Advertisement

MUSIC REVIEW : Local Debut of Terra Australis

Share

Monday Evening Concerts went out with a serendipitous bang this season, courtesy of Terra Australis. The Australian/American ensemble made its local debut Monday at Bing Theater of the County Museum of Art as a late replacement for the Seymour Group.

Unlike many other new music groups, Terra Australis is not simply a collective from which emerge soloists and smaller ensembles. Monday, at least, the bulk of the music was played by the full unit--flutist Tara Helen O’Connor, clarinetist Bronwen Jones, pianist Lisa Moore, percussionist Peter Jarvis, violinist Rohan Smith, cellist Mark Stewart--conducted by Matthias Kriesberg.

The only miscalculation in the big, colorful program was placing the longest, most diffuse work last. Richard Meale’s 32-minute “Incredible Floridas”--the oldest piece, by the oldest composer, on the agenda--is an abstracted interpretation of poems by Rimbaud. French influences, notably from Boulez and Messiaen, can also be heard in the canny scoring and structure.

Advertisement

The five movements of Peter Brideoake’s “Shifting Reflections” reveal similar formal clarity and evocative instrumentation in an arch form that peaks in an exuberant scherzo. Strong, purposeful rhythms and a more connected lyrical sense impel this tight, vigorous music.

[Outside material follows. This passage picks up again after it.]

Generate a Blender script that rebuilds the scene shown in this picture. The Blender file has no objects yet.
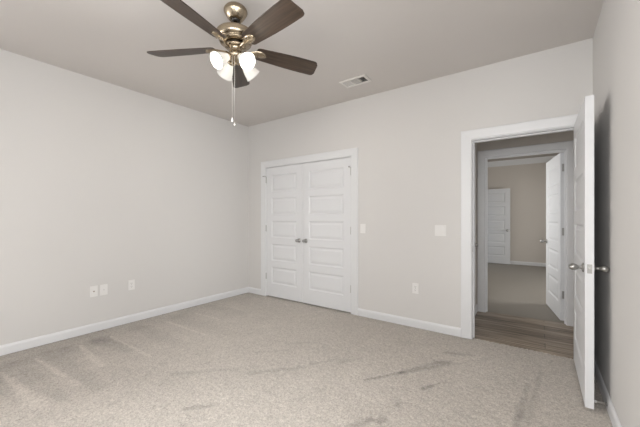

“On Shooting Stars,” by Vincent Plush, is a vibrant, emotionally hard-hitting setting of three songs by folk singer Victor Jara, who died in the 1973 coup in Chile. It begins as an almost stereotypical Latin pop instrumental, moving to a more stylized interpretation of the songs. In the final song, Jara’s taped voice is heard, surrounded by a haunted, tense accompaniment.

The performances were uniformly secure, well-balanced and cohesive in ensemble, resonant and authoritative individually. The only oddity lay in the heavy, hissing breathing that seemed to accompany Stewart’s otherwise burnished cello work.

Martin Wesley-Smith’s “Snark-Hunting” is a sort of deconstructed nursery rhyme medley both humorous and poignant. Supported by a parody of a synthesized pop track, Moore, O’Connor, Stewart and Jarvis gave it a blithe, bravura performance.

At seven minutes, Michael Smetanin’s “Undertones” was the shortest piece on the program. Effective silences interrupt its jazzy, post-minimalist course, stunningly played by Moore, Jones on bass clarinet, and Jarvis.